Starting at the line that contains "Build this scene", copy every line down to the line that contains "COL = sc.collection", inclusive, exactly as it stands. Omit all other lines.

***** EXERCISE DATA *****

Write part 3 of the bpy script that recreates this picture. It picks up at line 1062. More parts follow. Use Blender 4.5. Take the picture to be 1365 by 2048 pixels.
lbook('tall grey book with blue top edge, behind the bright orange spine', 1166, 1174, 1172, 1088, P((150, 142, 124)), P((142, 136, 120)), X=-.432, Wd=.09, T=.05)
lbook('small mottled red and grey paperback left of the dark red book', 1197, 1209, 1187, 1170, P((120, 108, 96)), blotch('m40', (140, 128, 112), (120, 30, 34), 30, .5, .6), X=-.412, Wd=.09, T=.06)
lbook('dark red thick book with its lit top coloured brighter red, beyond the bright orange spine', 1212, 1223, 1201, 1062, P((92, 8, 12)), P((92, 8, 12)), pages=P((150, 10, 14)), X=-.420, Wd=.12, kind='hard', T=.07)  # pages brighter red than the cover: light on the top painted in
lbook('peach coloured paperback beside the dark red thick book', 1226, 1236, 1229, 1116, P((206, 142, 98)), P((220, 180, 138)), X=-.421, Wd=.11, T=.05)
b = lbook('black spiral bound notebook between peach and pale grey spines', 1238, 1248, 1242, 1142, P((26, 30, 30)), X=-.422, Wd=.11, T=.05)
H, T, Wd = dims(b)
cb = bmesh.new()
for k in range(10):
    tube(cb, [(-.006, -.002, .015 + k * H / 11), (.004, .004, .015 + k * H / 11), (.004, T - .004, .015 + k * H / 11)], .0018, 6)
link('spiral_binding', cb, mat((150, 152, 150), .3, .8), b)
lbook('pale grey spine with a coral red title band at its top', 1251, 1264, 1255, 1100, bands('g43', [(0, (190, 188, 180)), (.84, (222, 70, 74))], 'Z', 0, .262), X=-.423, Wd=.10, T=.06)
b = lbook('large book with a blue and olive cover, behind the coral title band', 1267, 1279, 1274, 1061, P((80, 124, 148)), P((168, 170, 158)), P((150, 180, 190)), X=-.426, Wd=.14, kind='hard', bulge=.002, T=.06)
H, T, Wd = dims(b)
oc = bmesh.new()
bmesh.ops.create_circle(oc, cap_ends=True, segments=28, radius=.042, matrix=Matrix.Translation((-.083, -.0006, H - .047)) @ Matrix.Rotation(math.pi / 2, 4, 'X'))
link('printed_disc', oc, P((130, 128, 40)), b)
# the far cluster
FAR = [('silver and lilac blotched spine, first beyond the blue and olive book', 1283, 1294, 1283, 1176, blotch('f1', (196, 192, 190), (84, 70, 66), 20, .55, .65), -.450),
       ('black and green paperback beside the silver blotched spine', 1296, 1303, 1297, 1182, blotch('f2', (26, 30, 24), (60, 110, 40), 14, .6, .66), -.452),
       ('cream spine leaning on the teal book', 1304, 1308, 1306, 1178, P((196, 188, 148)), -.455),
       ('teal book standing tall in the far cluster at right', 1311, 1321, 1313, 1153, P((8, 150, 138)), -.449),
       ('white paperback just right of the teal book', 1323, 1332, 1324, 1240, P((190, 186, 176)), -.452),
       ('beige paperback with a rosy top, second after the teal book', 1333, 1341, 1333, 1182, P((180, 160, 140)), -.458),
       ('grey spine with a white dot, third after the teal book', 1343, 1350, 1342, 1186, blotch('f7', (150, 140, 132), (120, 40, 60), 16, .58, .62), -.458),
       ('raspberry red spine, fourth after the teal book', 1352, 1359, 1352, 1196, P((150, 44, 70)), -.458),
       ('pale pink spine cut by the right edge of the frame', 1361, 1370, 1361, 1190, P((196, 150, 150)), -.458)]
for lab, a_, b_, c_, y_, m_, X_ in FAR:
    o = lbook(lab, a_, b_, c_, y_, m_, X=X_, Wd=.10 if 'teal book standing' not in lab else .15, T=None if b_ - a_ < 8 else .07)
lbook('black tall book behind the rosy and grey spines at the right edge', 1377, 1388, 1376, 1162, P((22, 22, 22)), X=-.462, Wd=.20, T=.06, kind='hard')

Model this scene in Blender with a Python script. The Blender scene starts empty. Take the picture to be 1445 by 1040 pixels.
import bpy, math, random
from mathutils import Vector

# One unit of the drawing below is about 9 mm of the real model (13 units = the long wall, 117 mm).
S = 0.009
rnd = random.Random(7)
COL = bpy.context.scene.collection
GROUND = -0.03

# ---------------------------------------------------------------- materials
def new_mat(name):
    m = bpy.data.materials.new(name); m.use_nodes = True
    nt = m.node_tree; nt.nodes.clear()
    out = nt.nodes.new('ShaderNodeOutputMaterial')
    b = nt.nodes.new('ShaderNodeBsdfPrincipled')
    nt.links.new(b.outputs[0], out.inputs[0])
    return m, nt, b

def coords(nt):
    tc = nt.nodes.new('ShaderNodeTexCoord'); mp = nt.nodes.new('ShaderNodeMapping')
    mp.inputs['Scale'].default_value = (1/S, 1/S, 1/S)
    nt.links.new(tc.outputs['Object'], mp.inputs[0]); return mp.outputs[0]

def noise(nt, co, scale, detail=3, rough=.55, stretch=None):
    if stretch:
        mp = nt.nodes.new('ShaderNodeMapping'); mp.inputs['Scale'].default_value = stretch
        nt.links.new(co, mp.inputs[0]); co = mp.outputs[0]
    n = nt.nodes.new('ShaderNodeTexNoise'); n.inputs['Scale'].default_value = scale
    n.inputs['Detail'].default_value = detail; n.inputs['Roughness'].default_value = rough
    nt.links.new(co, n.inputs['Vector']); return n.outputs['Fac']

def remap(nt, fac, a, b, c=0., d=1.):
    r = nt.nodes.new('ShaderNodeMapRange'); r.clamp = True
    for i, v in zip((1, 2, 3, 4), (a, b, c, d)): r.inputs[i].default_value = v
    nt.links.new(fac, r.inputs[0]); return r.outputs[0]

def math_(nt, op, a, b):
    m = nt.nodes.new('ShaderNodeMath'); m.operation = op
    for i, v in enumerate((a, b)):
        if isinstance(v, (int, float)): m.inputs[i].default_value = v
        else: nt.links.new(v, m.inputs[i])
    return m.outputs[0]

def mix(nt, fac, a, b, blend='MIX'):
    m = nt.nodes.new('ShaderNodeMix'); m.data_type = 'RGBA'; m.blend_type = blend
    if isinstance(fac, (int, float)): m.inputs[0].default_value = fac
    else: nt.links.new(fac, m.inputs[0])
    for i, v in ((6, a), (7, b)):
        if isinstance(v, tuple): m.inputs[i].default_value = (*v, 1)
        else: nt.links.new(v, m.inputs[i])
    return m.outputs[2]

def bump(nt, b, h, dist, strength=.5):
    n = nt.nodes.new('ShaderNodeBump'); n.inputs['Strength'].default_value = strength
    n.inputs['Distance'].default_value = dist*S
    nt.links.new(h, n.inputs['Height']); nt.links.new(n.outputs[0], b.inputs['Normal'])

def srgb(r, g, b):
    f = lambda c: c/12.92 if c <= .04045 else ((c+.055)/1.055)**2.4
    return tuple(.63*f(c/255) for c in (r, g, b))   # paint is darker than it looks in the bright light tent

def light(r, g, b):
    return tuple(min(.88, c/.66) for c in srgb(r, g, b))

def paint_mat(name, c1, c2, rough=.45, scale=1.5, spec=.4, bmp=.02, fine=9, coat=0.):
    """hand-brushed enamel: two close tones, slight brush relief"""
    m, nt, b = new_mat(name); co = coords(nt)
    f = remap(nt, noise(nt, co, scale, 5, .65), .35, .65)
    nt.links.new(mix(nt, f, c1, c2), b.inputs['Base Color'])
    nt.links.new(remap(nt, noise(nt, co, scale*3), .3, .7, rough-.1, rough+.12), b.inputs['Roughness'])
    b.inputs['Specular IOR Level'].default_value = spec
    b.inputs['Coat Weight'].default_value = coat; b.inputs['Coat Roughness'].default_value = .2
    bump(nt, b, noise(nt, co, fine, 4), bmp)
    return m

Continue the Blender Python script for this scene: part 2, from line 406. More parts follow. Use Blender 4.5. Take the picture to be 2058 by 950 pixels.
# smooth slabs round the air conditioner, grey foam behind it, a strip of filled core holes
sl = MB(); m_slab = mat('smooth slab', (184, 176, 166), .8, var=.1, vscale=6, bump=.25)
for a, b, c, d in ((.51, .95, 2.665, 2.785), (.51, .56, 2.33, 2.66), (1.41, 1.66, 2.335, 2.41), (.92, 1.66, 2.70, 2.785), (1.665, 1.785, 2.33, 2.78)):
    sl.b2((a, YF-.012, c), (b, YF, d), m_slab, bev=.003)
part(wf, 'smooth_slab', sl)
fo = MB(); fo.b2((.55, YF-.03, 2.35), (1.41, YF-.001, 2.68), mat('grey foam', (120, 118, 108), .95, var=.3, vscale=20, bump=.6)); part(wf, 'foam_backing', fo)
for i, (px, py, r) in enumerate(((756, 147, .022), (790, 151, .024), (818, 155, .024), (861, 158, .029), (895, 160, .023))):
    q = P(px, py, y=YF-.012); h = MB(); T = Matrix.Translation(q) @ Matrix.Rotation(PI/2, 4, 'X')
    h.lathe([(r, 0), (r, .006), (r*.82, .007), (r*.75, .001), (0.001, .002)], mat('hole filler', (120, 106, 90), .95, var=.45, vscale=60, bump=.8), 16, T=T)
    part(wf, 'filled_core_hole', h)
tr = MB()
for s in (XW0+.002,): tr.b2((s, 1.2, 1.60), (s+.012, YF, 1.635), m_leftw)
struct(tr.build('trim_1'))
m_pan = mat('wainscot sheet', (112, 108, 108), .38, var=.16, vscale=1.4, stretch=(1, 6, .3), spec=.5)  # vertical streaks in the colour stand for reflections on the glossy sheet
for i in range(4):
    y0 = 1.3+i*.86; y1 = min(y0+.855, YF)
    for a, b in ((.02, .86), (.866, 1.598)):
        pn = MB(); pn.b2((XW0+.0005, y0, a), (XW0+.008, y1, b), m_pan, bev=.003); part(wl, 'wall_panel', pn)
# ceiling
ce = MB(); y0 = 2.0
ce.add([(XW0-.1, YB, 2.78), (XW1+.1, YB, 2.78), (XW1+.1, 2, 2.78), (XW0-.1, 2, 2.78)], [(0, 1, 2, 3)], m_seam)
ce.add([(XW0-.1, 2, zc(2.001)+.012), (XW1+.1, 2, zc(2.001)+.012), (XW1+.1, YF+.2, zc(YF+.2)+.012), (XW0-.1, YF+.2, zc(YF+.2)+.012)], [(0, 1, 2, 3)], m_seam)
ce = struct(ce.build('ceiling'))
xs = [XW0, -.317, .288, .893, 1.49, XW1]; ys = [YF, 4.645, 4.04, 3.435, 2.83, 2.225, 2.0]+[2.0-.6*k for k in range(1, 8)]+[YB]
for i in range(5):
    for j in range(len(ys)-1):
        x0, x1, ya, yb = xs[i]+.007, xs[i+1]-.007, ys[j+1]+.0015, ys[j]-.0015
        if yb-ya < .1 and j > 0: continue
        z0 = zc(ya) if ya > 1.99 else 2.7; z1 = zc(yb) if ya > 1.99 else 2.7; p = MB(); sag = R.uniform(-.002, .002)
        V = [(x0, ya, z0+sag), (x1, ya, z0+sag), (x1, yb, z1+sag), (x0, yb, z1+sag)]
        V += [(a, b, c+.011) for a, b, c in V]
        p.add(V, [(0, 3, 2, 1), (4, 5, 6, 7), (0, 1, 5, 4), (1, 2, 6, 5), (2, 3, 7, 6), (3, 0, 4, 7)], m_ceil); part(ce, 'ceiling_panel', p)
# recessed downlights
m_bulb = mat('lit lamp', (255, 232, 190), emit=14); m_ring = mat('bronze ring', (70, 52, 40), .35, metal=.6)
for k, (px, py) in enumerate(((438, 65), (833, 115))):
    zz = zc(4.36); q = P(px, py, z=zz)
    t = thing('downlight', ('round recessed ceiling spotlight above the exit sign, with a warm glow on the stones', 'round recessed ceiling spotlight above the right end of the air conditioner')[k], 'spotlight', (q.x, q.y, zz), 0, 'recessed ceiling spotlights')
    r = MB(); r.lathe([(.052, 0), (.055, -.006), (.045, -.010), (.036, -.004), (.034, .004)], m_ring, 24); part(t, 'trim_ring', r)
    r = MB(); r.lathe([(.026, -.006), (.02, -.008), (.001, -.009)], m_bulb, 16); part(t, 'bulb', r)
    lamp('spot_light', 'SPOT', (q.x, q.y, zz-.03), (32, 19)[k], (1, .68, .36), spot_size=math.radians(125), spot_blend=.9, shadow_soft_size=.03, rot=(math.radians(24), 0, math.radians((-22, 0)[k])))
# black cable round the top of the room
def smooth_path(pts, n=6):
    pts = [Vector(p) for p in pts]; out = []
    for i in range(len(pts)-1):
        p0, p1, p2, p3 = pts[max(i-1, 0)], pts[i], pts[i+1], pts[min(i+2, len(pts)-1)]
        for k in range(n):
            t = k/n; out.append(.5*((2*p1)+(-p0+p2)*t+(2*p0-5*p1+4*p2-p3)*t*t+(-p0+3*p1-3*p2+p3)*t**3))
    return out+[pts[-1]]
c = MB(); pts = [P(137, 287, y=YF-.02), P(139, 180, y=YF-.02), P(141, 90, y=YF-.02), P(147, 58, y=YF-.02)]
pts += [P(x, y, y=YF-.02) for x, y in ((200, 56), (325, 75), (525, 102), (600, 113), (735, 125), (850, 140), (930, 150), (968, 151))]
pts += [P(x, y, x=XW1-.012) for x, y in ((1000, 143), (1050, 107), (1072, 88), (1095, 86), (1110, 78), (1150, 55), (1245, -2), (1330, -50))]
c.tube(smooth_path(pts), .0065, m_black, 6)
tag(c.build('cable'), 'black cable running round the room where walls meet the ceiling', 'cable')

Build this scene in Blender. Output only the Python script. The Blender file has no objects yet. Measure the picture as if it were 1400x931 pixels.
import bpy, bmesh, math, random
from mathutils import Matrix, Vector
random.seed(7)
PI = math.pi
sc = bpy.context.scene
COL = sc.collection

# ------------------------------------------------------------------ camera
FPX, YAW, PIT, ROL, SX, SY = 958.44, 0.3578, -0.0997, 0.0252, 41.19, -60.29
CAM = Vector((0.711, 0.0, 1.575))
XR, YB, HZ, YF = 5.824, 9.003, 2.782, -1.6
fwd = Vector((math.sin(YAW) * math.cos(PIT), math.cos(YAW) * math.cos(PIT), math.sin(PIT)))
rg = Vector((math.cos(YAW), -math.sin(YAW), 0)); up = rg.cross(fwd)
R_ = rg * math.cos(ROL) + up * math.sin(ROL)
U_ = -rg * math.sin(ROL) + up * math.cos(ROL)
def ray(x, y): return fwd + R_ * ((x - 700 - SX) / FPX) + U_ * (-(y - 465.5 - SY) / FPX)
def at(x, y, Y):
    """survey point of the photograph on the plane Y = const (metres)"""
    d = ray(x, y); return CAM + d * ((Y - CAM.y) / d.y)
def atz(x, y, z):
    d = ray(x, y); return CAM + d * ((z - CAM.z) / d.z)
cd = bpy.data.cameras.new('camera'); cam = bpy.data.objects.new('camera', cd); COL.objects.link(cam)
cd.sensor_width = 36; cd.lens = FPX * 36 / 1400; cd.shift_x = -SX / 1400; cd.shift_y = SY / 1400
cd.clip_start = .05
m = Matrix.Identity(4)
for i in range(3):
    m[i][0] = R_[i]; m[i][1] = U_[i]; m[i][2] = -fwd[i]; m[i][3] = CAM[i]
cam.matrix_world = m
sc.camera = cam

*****

(RESULT FOR THIS EXERCISE)
Build this scene in Blender. Output only the Python script. The Blender file has no objects yet. Measure the picture as if it were 1400x931 pixels.
import bpy, bmesh, math, random
from mathutils import Matrix, Vector
random.seed(7)
PI = math.pi
sc = bpy.context.scene
COL = sc.collection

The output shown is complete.